Syria’s trajectory is nonetheless shifting: the gradual lifting of US and EU economic sanctions through 2025, alongside growing Gulf and European investment interest, has created cautious optimism about recovery. UNHCR targeted 1.5 million returns for 2025, a figure that fell short due to funding gaps. For some refugees, Syria may eventually offer more stability than a Lebanon destabilised by renewed conflict, making it more urgent than ever for Beirut to enable voluntary and dignified return.

Hopeful signals amid an alarming context

The policy environment in Lebanon is increasingly contradictory. State and municipal authorities are accelerating returns, often labelled voluntary but lacking credible guarantees, while UNHCR’s monitoring capacity has been diminished by budget constraints and national safeguards remain weak or non-existent. Social hostility is mounting: refugees face exclusion from public spaces, harassment and scapegoating, while eviction orders and fines in some municipalities have created an atmosphere of intimidation, one amplified rather than tempered by the pressures of the current conflict.

Still, signs of resilience remain. Refugees continue to rely on cross-border movement and informal networks to meet basic needs, demonstrating an adaptability that formal policy has consistently failed to match. The new government’s public embrace of reform, however tentative, and however tested by renewed conflict, creates a narrow but real window for structured dialogue with Syria on mobility and return.

The need for a roadmap

Informality enables impunity: when there is no clear policy, accountability is easily evaded. The current political moment offers an opportunity to replace ambiguity with legal clarity and shared responsibility, built around Technical Coordination Roadmap involving Lebanon’s Ministry of Social Affairs, the Syrian Transitional Government’s Ministry of Social Affairs and Labor, and a quadripartite commission including UNHCR and refugee representatives. The Lebanese Ministry of Social Affairs has emerged as a rights-oriented actor championing a protection-centred approach; the government must build on this to ground its response to refugees, migrants and citizens alike in protection in the current war and its aftermath.

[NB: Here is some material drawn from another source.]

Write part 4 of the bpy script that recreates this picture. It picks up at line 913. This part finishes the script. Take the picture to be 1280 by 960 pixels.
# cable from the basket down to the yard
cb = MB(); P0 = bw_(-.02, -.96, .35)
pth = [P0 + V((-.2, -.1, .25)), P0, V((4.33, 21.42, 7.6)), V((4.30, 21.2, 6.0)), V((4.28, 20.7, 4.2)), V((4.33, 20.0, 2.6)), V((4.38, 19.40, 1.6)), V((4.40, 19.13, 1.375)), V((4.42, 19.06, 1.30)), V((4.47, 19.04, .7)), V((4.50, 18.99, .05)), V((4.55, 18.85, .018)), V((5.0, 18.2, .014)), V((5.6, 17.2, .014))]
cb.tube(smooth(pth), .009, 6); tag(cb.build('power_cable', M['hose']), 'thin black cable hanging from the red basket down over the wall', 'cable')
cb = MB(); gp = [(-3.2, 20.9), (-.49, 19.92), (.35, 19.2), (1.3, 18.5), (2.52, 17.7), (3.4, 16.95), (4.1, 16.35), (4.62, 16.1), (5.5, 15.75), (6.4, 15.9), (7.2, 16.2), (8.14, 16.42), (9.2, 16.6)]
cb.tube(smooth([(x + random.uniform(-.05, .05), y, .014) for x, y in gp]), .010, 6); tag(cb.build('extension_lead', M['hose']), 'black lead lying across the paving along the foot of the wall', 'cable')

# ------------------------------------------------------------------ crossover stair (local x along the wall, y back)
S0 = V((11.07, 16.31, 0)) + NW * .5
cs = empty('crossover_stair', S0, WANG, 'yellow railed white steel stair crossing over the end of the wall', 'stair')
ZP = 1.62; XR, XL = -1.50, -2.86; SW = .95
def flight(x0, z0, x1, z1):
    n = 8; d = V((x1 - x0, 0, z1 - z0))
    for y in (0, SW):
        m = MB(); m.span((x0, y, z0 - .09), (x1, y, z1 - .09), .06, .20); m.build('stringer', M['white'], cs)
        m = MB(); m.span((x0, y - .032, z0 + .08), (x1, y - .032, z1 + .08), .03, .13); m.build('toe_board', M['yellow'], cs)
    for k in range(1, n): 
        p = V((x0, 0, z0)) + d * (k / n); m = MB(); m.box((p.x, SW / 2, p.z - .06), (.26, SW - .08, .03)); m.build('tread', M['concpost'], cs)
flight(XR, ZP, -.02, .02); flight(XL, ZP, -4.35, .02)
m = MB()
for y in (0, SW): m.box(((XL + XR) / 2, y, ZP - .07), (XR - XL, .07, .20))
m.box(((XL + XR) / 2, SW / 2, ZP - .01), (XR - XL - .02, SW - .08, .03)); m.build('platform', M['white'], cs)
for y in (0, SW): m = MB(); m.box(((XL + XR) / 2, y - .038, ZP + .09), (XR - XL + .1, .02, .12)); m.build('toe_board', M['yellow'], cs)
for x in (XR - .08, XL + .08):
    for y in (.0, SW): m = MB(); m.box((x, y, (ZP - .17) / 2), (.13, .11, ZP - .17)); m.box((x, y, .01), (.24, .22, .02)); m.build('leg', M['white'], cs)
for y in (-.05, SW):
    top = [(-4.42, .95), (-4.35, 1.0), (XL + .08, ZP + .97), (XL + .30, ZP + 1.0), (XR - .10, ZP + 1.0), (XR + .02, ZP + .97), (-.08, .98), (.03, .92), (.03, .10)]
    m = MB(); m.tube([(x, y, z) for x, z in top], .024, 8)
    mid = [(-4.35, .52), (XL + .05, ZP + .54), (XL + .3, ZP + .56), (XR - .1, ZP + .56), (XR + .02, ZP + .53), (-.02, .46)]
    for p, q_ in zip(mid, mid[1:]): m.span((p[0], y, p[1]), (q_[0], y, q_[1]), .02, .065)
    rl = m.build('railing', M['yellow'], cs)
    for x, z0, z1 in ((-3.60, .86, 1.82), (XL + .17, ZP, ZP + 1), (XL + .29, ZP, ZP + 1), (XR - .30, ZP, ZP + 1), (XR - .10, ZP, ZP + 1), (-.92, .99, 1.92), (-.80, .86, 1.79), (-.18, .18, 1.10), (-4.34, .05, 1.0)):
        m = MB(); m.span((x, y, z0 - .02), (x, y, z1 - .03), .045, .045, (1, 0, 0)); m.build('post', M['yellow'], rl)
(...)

Predictable residency rules, transparent documentation procedures and universal civil registration are foundational. Return frameworks must be grounded in safety and dignity rather than political expediency and monitored by independent legal actors. A formal ‘Go-and-See’ visit framework, modelled on the 2025 Turkish experience, would allow families to assess property and living conditions in Syria without losing legal protection status in Lebanon. Lebanon’s practice of discretionary, short-term renewals of protection measures for undocumented refugees must be replaced by a formal legal instrument, protection that is permanently provisional serves no one. Above all, reform must centre the lived experiences of displaced people: policies designed without understanding the social drivers of return will only reproduce the very harms they seek to solve.

Next Steps

Reform for refugee rights must be structured, realistic and rooted in the diverse needs of refugees and not treat people like a monolithic group. The emerging Syrian–Lebanese dialogue led by the Lebanese government and Deputy Prime Minister should replace Beirut’s ‘policy of no-policy’ with a framework of legal clarity and institutional responsibility. Such a commission should develop predictable residency rules, regulate cross-border mobility and security guarantees backed by independent monitors. The dialogue must also address cross-border mobility for safe movement and access to healthcare and education, given the limited functionality of Syria’s healthcare system and the large proportion of Syrian youth out of secondary school.

Structured and deliberate dialogue between Beirut and Damascus remains critical. It is an opportunity to build a rights-based policy that replaces ambiguity with a framework centred on dignity, security and long-term stability, one that covers refugees, migrants and citizens alike.